As I’ve grown in my experience – in the loss of loved ones, feeling the earth shake from an Iraqi car bomb, or the joy of experiencing real beauty – my understanding has grown with me. Most of the arguments between my fellow soldiers in our oven-like barracks were about faith and in another way, truth. This has been true throughout our history, leading to some of our greatest art, philosophy and heroes, as well as our most horrific wars. Faith and religion, I’ve come to realize, are about more than overactive imaginations or ignorance of scientific methods. It is about humanity’s pursuit of the bridge between our world and nature and that of transcendence (or divinity). The stories, parables and beings present in religion are our ways of explaining these things to ourselves, regardless of the presence or lack of scientific empirical evidence. Christ talked to his followers in parables for this same reason, to show the nature of divine will and how we relate to it, as well as each other. He was not speaking of God as a physical man operating a vineyard that we will one day see with the Hubble Telescope, that was never his point.

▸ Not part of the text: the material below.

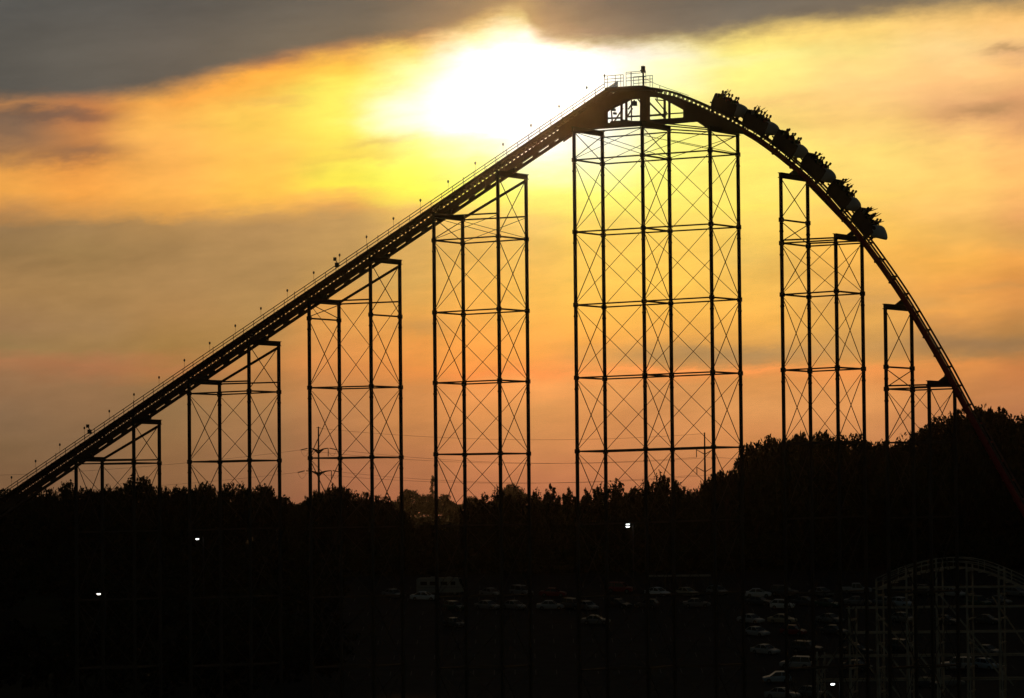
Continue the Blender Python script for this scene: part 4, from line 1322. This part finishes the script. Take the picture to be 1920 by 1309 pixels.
# order of tips: upper left, upper right, lower left, lower right
for i in (0, 1, 2, 3):
    side = 'first' if i % 2 == 0 else 'second'
    wire(tA[i], tB[i] + Vector((0, 0.3 * (i % 2), 0)), 2.2, '%s %s power line sagging between the two utility poles' % (side, nm[i]))
for i, (yy) in ((0, 893), (2, 926)):
    wire(tA[i], at_depth(-60, yy, 900), 1.0, '%s power line running left from the pole with curved crossarms' % nm[i])
for i in (1, 3):
    wire(tB[i], at_depth(1980, 860 + 14 * i, 900), 1.0, '%s power line running right behind the tall trees' % nm[i])
tw = at_depth(597, 803, 880); tw2 = at_depth(1321, 813, 880)
wire(tw, tw2, 2.0, 'thin topmost ground wire between the tops of the two utility poles')

# ------------------------------------------------------------------ lamps that are lit
def lamp(px, py, Y, label, double=False, warm=False):
    h = at_depth(px, py, Y); g = ground_z(h.x, Y)
    root = empty('street_lamp', (h.x + .9, Y + .6, g)); tag(root, label, 'street lamp', 'lit lamps of the parking lots')
    MB().tube([(h.x + .9, Y + .6, g), (h.x + .9, Y + .6, h.z + .35)], [.13, .08], 8).build('pole', MT['pole'], root)
    MB().tube([(h.x + .9, Y + .6, h.z + .3), (h.x, Y + .2, h.z + .38)], .05, 6).build('arm', MT['pole'], root)
    for k in ((0, -.42) if double else (0,)):
        b = MB()
        b.loft([[(h.x + sx * (.36 if double else .30) * q, Y + sy * .25 * q, h.z + k + z) for sx, sy in ((-1, -1), (1, -1), (1, 1), (-1, 1))] for z, q in ((.10, 1.0), (.22, .9), (.30, .4))])
        hd = b.build('lamp_head', MT['pole'], root)
        b = MB()
        wd = .34 if double else .26
        b.loft([[(h.x + sx * wd * q, Y + sy * .22 * q, h.z + k + z) for sx, sy in ((-1, -1), (1, -1), (1, 1), (-1, 1))] for z, q in ((.097, .98), (-.02, .95), (-.12, .6))])
        b.build('lens', MT['lampwarm' if warm else 'lampglass'], hd)


lamp(370, 1011, 600, 'bright white lamp over the wood at left, below the low two bay tower')
lamp(185, 1114, 540, 'small warm white lamp near the left photo edge', warm=True)
lamp(1177, 983, 640, 'twin white lamp below the widest tower in front of the trees', double=True)
lamp(1561, 1283, 455, 'small white lamp low at the left end of the wooden coaster')

# ------------------------------------------------------------------ vehicles
def wheel_set(root, xs, hw, r):
    for x in xs:
        for s in (-1, 1):
            b = MB(); b.tube([(x, s * (hw - .20), r), (x, s * (hw + .01), r)], r, 16)
            w = b.build('wheel', MT['tyre'], root)
            MB().tube([(x, s * (hw - .02), r), (x, s * (hw + .018), r)], r * .6, 12).build('rim', MT['handrail'], w)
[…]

Just as it was with Christ’s life and the parables he left us, it is with religions around the globe. It doesn’t matter whether it is the self sacrifice of the great Norse allfather Odin so that he might gain true knowledge, the self immolation of Hercules on a pyre to atone for his great sin or the near murder of Isaac by his father Abraham’s hand to fulfill his covenant with God. From profound loss to immeasurable joy, along with my deep intellectual revelations, I have learned of their truths regardless of any prejudice. These stories are about the deep truths of our existence, the cost and impact of our decisions. Religion can be subject to mistaken reasoning, which often is, with devastating consequences. However, this takes nothing away from its wisdom and truth, and the guidance and hope it seeks to give us in our dark hours. The billions in the world who have devoted their lives to faith of any kind, I realized, are no different than I was, looking to explain what they could probably never grasp through reason alone, what they could never understand. In the words of St. Anselm, “For I do not seek to understand that I may believe, but I believe in order to understand. For this also I believe, – that unless I believed, I should not understand.”